Mike Weiss Gallery will be presenting “a questionable low-point in their program:” Birth of a Legend, by nomadic artist Cameron Gray. Roberta Smith and Jerry Saltz claim that “Cameron Gray is too big to fail,” and Paddy Johnson of Art Fag City asked for “more cheddar” with her order of Cameron Gray.  Gray’s latest exploit serves up a Dionysian smörgåsbord of state-of-the-art digital technology, where kaleidoscopically bright palettes and hypnotic kitsch run rampant.  With your senses utterly titillated and suitably doped, you’ll discover his artistic touch is as light as his work is raucous; speed of play carefully calibrated, execution satirically dead-pan and content spot-on HOT.  Straddling the line between comfort and the disquietingly uncanny, Gray’s gargantuan installations flash, blink, twirl and pulsate off the walls in total pandemonium, culling visual and auditory white noise from the vast Internet in something akin to a holy art apocalypse.  As Gray descends into the deepest realms of the web world, we can only look on and marvel at the chaos that we have created.

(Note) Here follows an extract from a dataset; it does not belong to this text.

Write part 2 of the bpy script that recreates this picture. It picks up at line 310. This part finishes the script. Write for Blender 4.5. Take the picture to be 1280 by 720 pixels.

Frequently likened to the second coming of Koons and thoroughly rooted within postmodern sensibilities, Gray is an incredibly articulate forager of the irreverent.  In I Was Made For Dancin’, All, All, All Night Long, Gray achieves near tantric nirvana, emblazoning a glossy, hollowed Leif Garrett poster with psychedelic patterns and prismatic forms; two all-seeing eyes flicking every which way as he sluggishly sings the work’s eponymous and thoroughly cheeky song.  Acid Zen Garden imbues a glowing cherub figure and assorted fauna with Gray’s unrivaled knack for mischief.  Like-wise, in Ice Cream for John Wayne, a duo of melting waffle cone treats take residence upon John Wayne’s dreamy visage.  Not content to simply tear the ‘mask’ off such iconic machismo, Cameron spatters many a surrounding wall with fluorescent, glow-in-the-dark paint-effectively taking on Abstract Expressionist bravado as well.

A shaman of digital technique and reprographic means, Gray sets forth an alternate universe rife with under-auto black lighting and over-the-top pop, instinctively splaying nonsensical sights and sounds across an ambitious range of mediums: video collages chock-full of outlandish abstractions, including an all-encompassing 12 foot wide work comprised of 27 monitors; an epic 7-foot-tall pin bricolage in which 3,000 photographic images abut embedded 3-D video, spinning disco-lights, and utterly unrelated bric-a-brac; manipulated c-prints of classic American icons; and circular, Archimboldo-like smiley-face sculptures in which fake food is adhered to densely-patterned, wood-mounted table-cloths, with fake plastic ‘turkey dinners’ forming the eyes of one piece, and a glazed faux Jell-O mold its nose.  Simultaneously chaotic, organic, orgasmic, and narcotic, Gray delivers the Cadillac of collage, the epitome of hyper-stimulation, and the ultimate state of transcendence – a meaningless yet tantalizing void, where nothing is sacred.  Indulge yourself this summer in this orgiastic, optical feast and celebrate with us the 10-year anniversary of Mike Weiss Gallery.

Your mom loves Cameron Gray’s work. Ask her, she told us so.